Linda: I loved the reference to Richard and Rachel! Wondered who you were referring to until I figured out you were talking about my two workshop participants I called Richard and Rachel! So happy to hear from you! Would love to come with Heidi in the fall to give readings from our Fall books. If there is a venue and time we could do this please let us know. We could supply publicity posters I am sure!
Thank you, Richard, for a timely post for both me personally, and for the larger national and international political landscape. Your insights into the shadow side–both neglecting it and acknowledging it–are movingly illustrated in the Bly and Rilke examples. Perfect reading for a still, grey day.
Have loved keeping up with you via facebook but I must admit in recent weeks have not checked in much. Are you still back east? SO glad you like the Bly post. I so appreciate the conversation when people comment! Thank you. My friend Laurens van der Post a friend of Jung’s always talked about our need as individuals to quell the wars inside us before they become the wars outside us. When we project our demons on the “other” watch out. I feel this is happening in the US. The other being Muslims and Mexicans!
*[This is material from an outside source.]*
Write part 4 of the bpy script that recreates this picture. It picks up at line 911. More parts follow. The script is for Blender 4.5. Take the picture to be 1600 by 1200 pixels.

So glad you enjoyed this on a gray day. Gray here, as well, in Duncan after four or five dry sunny days! Yahoo!
We have just had a conversation, you and I. I have been mulling this over all day. I will email you.
Susan: So glad to be inconversation. I look forward to your email! What we project on others! Yikes! Best, Richard. How are the classes going?
… Or am I that man in the black coat?